CB: Oh, yeah. That's all I did. All the Lee Morgan and Clifford Brown and Chet Baker and Woody Shaw, who I actually ended up studying with. I also studied with George Coleman. I did all of that stuff since I was 16, playing in the jazz clubs, learning all the Art Blakey songs. I actually got to play with Blakey once. It wasn't until college that anything remotely revolving around popular music got to me. Then I moved to New York and became aware of the fact that I liked music that was more slow moving. I never want to pass myself off as being something that I'm not. I have a real strong idea of the kinds of records I like to make, and the kind of phrasing I like to do on the trumpet, and the kind of tone that I like to achieve on the trumpet. But I'm certainly not the kind of guy that's going to walk into any situation and just cut "Cherokee" like Wynton Marsalis. That isn't going to happen. It's not my vibe. I started realizing early on what would be my vibe and what wouldn't be my vibe, and just kind of went after it. I think that a lot of young trumpet players are constantly chasing the ghost of Wynton, trying to achieve that thing, and they just aren't successful at it. I tried to go on this path of being myself.

B&N.com: The Brecker Brothers band with [trumpeter] Randy and [saxophonist] Michael were big influences on you, weren’t they?
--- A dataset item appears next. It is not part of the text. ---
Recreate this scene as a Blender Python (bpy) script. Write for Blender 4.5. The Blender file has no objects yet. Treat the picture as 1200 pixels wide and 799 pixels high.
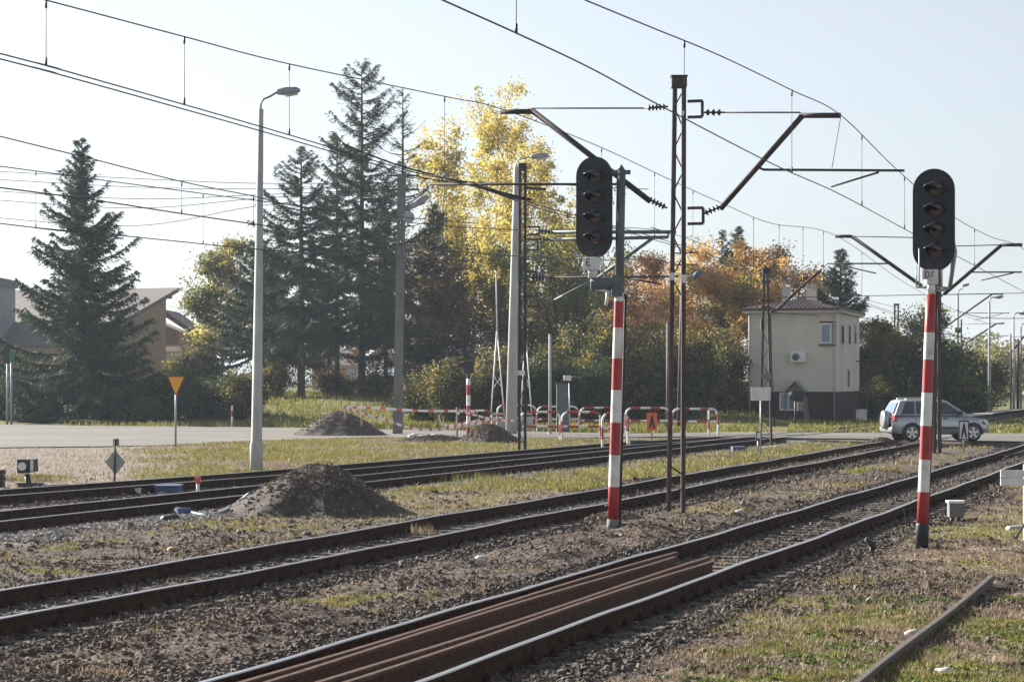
import bpy, math, random
import numpy as np
from mathutils import Vector, Matrix
R = math.radians
random.seed(7); RNG = np.random.default_rng(7)
sc = bpy.context.scene
COL = sc.collection

# ---------------------------------------------------------------- camera, sky, sun
F = 2700.0; HZ = 444.0; CZ = 2.4                 # focal length in photo pixels, horizon row, eye height
cam = bpy.data.objects.new('camera', bpy.data.cameras.new('camera')); COL.objects.link(cam)
cam.location = (0, 0, CZ); cam.rotation_euler = (R(90), 0, 0)
cam.data.sensor_width = 36; cam.data.lens = F/1200*36
cam.data.shift_y = (HZ-399.5)/1200; cam.data.clip_start = .1; cam.data.clip_end = 9000
sc.camera = cam
SUN_AZ = -52.0; SUN_EL = 23.0                    # azimuth from forward, negative = left
w = bpy.data.worlds.new('World'); sc.world = w; w.use_nodes = True
nt = w.node_tree; nt.nodes.clear()
sky = nt.nodes.new('ShaderNodeTexSky'); sky.sky_type = 'NISHITA'; sky.sun_disc = False
sky.sun_elevation = R(SUN_EL); sky.sun_rotation = R(SUN_AZ)
sky.air_density = 1.0; sky.dust_density = 1.0; sky.ozone_density = 4.0; sky.altitude = 200
bg = nt.nodes.new('ShaderNodeBackground'); bg.inputs[1].default_value = 0.05
wo = nt.nodes.new('ShaderNodeOutputWorld')
hs = nt.nodes.new('ShaderNodeHueSaturation'); hs.inputs['Saturation'].default_value = .36
nt.links.new(sky.outputs[0], hs.inputs['Color']); nt.links.new(hs.outputs[0], bg.inputs[0]); nt.links.new(bg.outputs[0], wo.inputs[0])
sl = bpy.data.lights.new('sun', 'SUN'); sl.energy = 5.0; sl.angle = R(.5); sl.color = (1, .95, .87)
so = bpy.data.objects.new('sun', sl); COL.objects.link(so)
sd = Vector((math.sin(R(SUN_AZ))*math.cos(R(SUN_EL)), math.cos(R(SUN_AZ))*math.cos(R(SUN_EL)), math.sin(R(SUN_EL))))
so.rotation_euler = sd.to_track_quat('Z', 'Y').to_euler()
sc.view_settings.view_transform = 'Standard'; sc.view_settings.look = 'None'
sc.view_settings.gamma = 1; sc.view_settings.exposure = 1.6; sc.view_settings.use_curve_mapping = False
sc.render.engine = 'CYCLES'
sc.cycles.max_bounces = 6; sc.cycles.transparent_max_bounces = 8; sc.cycles.volume_bounces = 0

# ---------------------------------------------------------------- helpers
def P(px, py, Y):
    return Vector(((px-600)*Y/F, Y, CZ+(HZ-py)*Y/F))
def G(px, py, z=0.0):
    Y = F*(CZ-z)/(py-HZ); return Vector(((px-600)*Y/F, Y, z))
def dY(py, z=0.0): return F*(CZ-z)/(py-HZ)
def ss(a, b, x):
    t = np.clip((x-a)/(b-a), 0, 1); return t*t*(3-2*t)

def _hash(ix, iy, s):
    h = (ix.astype(np.int64)*374761393 + iy.astype(np.int64)*668265263 + s*1274126177) & 0x7fffffff
    h = ((h ^ (h >> 13))*1103515245) & 0x7fffffff
    h = (h ^ (h >> 16)) & 0xffff
    return h/65535.0
def vnoise(x, y, s=0):
    ix = np.floor(x); iy = np.floor(y); fx = x-ix; fy = y-iy
    fx = fx*fx*(3-2*fx); fy = fy*fy*(3-2*fy)
    a = _hash(ix, iy, s); b = _hash(ix+1, iy, s); c = _hash(ix, iy+1, s); d = _hash(ix+1, iy+1, s)
    return (a*(1-fx)+b*fx)*(1-fy)+(c*(1-fx)+d*fx)*fy
def fbm(x, y, o=4, s=0):
    x = np.asarray(x, float); y = np.asarray(y, float)
    r = 0; a = .5; n = 0
    for k in range(o):
        r = r+a*vnoise(x*2**k+17.3*k, y*2**k-9.1*k, s+k); n += a; a *= .5
    return r/n

def tag(o, label=None, cat=None, group=None, kind=None):
    if label: o['label'] = label
    if cat: o['category'] = cat
    if group: o['group'] = group
    if kind: o['kind'] = kind
    return o
def empty(name, loc, label, cat, group=None, rz=0):
    o = bpy.data.objects.new(name, None); COL.objects.link(o)
    o.location = loc; o.rotation_euler = (0, 0, rz); o.empty_display_size = .3
    return tag(o, label, cat, group)

def mesh_np(name, V, Fc, mats, midx=None, smooth=False, parent=None, loc=None):
    """fast mesh from arrays: V (n,3), Fc (m,k) all faces with k corners"""
    V = np.asarray(V, np.float32); Fc = np.asarray(Fc, np.int32)
    me = bpy.data.meshes.new(name)
    me.vertices.add(len(V)); me.vertices.foreach_set('co', V.ravel())
    m, k = Fc.shape
    me.loops.add(m*k); me.loops.foreach_set('vertex_index', Fc.ravel())
    me.polygons.add(m); me.polygons.foreach_set('loop_start', np.arange(m, dtype=np.int32)*k)
    me.polygons.foreach_set('loop_total', np.full(m, k, np.int32))
    if midx is not None: me.polygons.foreach_set('material_index', np.asarray(midx, np.int32))
    me.polygons.foreach_set('use_smooth', np.full(m, smooth, bool))
    for mt in (mats if isinstance(mats, (list, tuple)) else [mats]): me.materials.append(mt)
    me.update(calc_edges=True)
    o = bpy.data.objects.new(name, me); COL.objects.link(o)
    if parent: o.parent = parent
    if loc is not None: o.location = loc
    return o

class MB:
    def __init__(s): s.v = []; s.f = []; s.m = []; s.sm = []
    def add(s, vs, fs, m=0, smooth=False):
        b = len(s.v); s.v += [tuple(v) for v in vs]
        for f in fs: s.f.append([b+i for i in f]); s.m.append(m); s.sm.append(smooth)
        return s
    def box(s, c, size, rz=0, m=0, M=None):
        hx, hy, hz = size[0]/2, size[1]/2, size[2]/2
        vs = [Vector((x, y, z)) for z in (-hz, hz) for (x, y) in ((-hx, -hy), (hx, -hy), (hx, hy), (-hx, hy))]
        rot = M if M is not None else Matrix.Rotation(rz, 3, 'Z')
        vs = [rot @ v+Vector(c) for v in vs]
        return s.add(vs, [(3, 2, 1, 0), (4, 5, 6, 7), (0, 1, 5, 4), (1, 2, 6, 5), (2, 3, 7, 6), (3, 0, 4, 7)], m)
    def bar(s, a, b, w_, h_, m=0, up=(0, 0, 1)):
        a = Vector(a); b = Vector(b); d = (b-a); L = d.length; d.normalize()
        up = Vector(up)
        if abs(d.dot(up)) > .98: up = Vector((0, 1, 0))
        x = d.cross(up).normalized(); z = x.cross(d).normalized()
        M = Matrix((x, d, z)).transposed()
        return s.box((a+b)/2, (w_, L, h_), m=m, M=M)
    def tube(s, pts, r, n=8, m=0, cap=True, bands=None):
        pts = [Vector(p) for p in pts]; k = len(pts)
        rs = r if isinstance(r, (list, tuple)) else [r]*k
        ref = None; rings = []
        for i, p in enumerate(pts):
            d = (pts[min(i+1, k-1)]-pts[max(i-1, 0)]).normalized()
            if ref is None:
                ref = Vector((0, 0, 1)) if abs(d.z) < .9 else Vector((1, 0, 0))
            x = (ref-d*ref.dot(d)).normalized(); y = d.cross(x); ref = x
            rings.append([p+(x*math.cos(2*math.pi*j/n)+y*math.sin(2*math.pi*j/n))*rs[i] for j in range(n)])
        b = len(s.v); s.v += [tuple(v) for g in rings for v in g]
        for i in range(k-1):
            for j in range(n):
                s.f.append([b+i*n+j, b+i*n+(j+1) % n, b+(i+1)*n+(j+1) % n, b+(i+1)*n+j])
                s.m.append(bands[i] if bands else m); s.sm.append(n > 4)
        if cap:
            s.f.append([b+j for j in range(n)][::-1]); s.m.append(bands[0] if bands else m); s.sm.append(False)
            s.f.append([b+(k-1)*n+j for j in range(n)]); s.m.append(bands[-1] if bands else m); s.sm.append(False)
        return s
    def lathe(s, prof, c=(0, 0, 0), n=16, m=0, M=None):
        c = Vector(c); b = len(s.v)
        for (r, z) in prof:
            for j in range(n):
                v = Vector((r*math.cos(2*math.pi*j/n), r*math.sin(2*math.pi*j/n), z))
                s.v.append(tuple((M @ v if M else v)+c))
        for i in range(len(prof)-1):
            for j in range(n):
                s.f.append([b+i*n+j, b+i*n+(j+1) % n, b+(i+1)*n+(j+1) % n, b+(i+1)*n+j]); s.m.append(m); s.sm.append(True)
        s.f.append([b+j for j in range(n)][::-1]); s.m.append(m); s.sm.append(False)
        e = b+(len(prof)-1)*n
        s.f.append([e+j for j in range(n)]); s.m.append(m); s.sm.append(False)
        return s
    def prism(s, poly, ext, m=0):
        """closed 3-D polygon extruded along vector ext"""
        n = len(poly); e = Vector(ext); ps = [Vector(p) for p in poly]
        nor = Vector((0, 0, 0))
        for i in range(n): nor += ps[i].cross(ps[(i+1) % n])
        if nor.dot(e) > 0: ps = ps[::-1]
        return s.add(ps+[p+e for p in ps], [list(range(n)), [n+i for i in range(n)][::-1]]+
                     [[(i+1) % n, i, n+i, n+(i+1) % n] for i in range(n)], m)
    def build(s, name, mats, parent=None, bevel=0, loc=None):
        me = bpy.data.meshes.new(name); me.from_pydata(s.v, [], s.f)
        for mt in (mats if isinstance(mats, (list, tuple)) else [mats]): me.materials.append(mt)
        me.polygons.foreach_set('material_index', s.m); me.polygons.foreach_set('use_smooth', s.sm)
        me.update()
        o = bpy.data.objects.new(name, me); COL.objects.link(o)
        if parent: o.parent = parent
        if loc is not None: o.location = loc
        if bevel:
            b = o.modifiers.new('bevel', 'BEVEL'); b.width = bevel; b.segments = 2; b.limit_method = 'ANGLE'; b.angle_limit = R(40)
        return o

# ---------------------------------------------------------------- materials
def mat(name, col, rough=.6, metal=0, var=.12, scale=6, col2=None, bump=0, bscale=40, stretch=None, spec=.5, dirt=0, dirtcol=(.12, .1, .08), coat=0):
    m = bpy.data.materials.new(name); m.use_nodes = True; t = m.node_tree; n = t.nodes; l = t.links
    b = n['Principled BSDF']; b.inputs['Roughness'].default_value = rough; b.inputs['Metallic'].default_value = metal
    b.inputs['Specular IOR Level'].default_value = spec; b.inputs['Coat Weight'].default_value = coat
    tc = n.new('ShaderNodeTexCoord'); mp = n.new('ShaderNodeMapping'); l.new(tc.outputs['Object'], mp.inputs[0])
    if stretch: mp.inputs['Scale'].default_value = stretch
    nz = n.new('ShaderNodeTexNoise'); nz.inputs['Scale'].default_value = scale; nz.inputs['Detail'].default_value = 6
    nz.inputs['Roughness'].default_value = .65; l.new(mp.outputs[0], nz.inputs['Vector'])
    cr = n.new('ShaderNodeValToRGB'); e = cr.color_ramp.elements
    c2 = col2 or tuple(c*(1+var) for c in col); c1 = tuple(c*(1-var) for c in col) if not col2 else col
    e[0].position = .35; e[0].color = (*c1, 1); e[1].position = .65; e[1].color = (*c2, 1)
    l.new(nz.outputs[0], cr.inputs[0]); out = cr.outputs[0]
    if dirt:
        n2 = n.new('ShaderNodeTexNoise'); n2.inputs['Scale'].default_value = scale*.45; n2.inputs['Detail'].default_value = 8
        l.new(mp.outputs[0], n2.inputs['Vector'])
        r2 = n.new('ShaderNodeValToRGB'); r2.color_ramp.elements[0].position = .5; r2.color_ramp.elements[1].position = .72
        r2.color_ramp.elements[1].color = (dirt, dirt, dirt, 1); l.new(n2.outputs[0], r2.inputs[0])
        mx = n.new('ShaderNodeMix'); mx.data_type = 'RGBA'; l.new(r2.outputs[0], mx.inputs[0]); l.new(out, mx.inputs[6])
        mx.inputs[7].default_value = (*dirtcol, 1); out = mx.outputs[2]
    l.new(out, b.inputs['Base Color'])
    if bump:
        n3 = n.new('ShaderNodeTexNoise'); n3.inputs['Scale'].default_value = bscale; n3.inputs['Detail'].default_value = 5
        l.new(mp.outputs[0], n3.inputs['Vector']); bp = n.new('ShaderNodeBump'); bp.inputs['Strength'].default_value = bump
        bp.inputs['Distance'].default_value = .02; l.new(n3.outputs[0], bp.inputs['Height']); l.new(bp.outputs[0], b.inputs['Normal'])
    return m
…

CB: I got kind of enamored with the way jazz meets rock ‘n’ roll in their music, and I set out to kind of mold myself after that kind of vibe. I have so much respect and admiration for those guys to be jazz musicians and to do what they did, to cut their own path across their type of music. But I started wanting to do more popular kind of music based on that. Plus, I love Mark Isham. At the time, 1984-85, I thought Mark Isham was doing this really interesting sort of jazz-rock experimental stuff, and that was interesting to me as well. I would always keep my love of bebop and the jazz guys at the time, like always following Wynton and Terence [Blanchard] and all that, and as I got older, I started borrowing from each camp, to get my own sound out there. But ultimately, I think the thing that's most recognizable for me is the actual tone of my trumpet. The way that I phrase and play, the actual sound of my trumpet is very recognizable.

B&N.com: What have you been listening to lately?

CB: Oh, man. I go through different periods of Miles. Lately I've been listening to Filles de Kilimanjaro and Nefertiti a ton! And Seven Steps to Heaven and Someday My Prince Will Come. But only because I've already overdosed on all the Live at the Plugged Nickel and 'Four' and More and stuff.

B&N.com: What else is on your I-Pod?

CB: I have a lot of stuff. I have a ton of Sinatra. I've been really loving this completely mellow Keith Jarrett record called The Melody at Night, with You. This guy is the world's greatest piano player. I mean, him and Herbie Hancock. I just sit there and marvel at the simplicity. It's like listening to Chopin, the way he plays those inner melodies and the touch and the sophistication and the beauty. It absolutely destroys me when I hear him play. He's something else.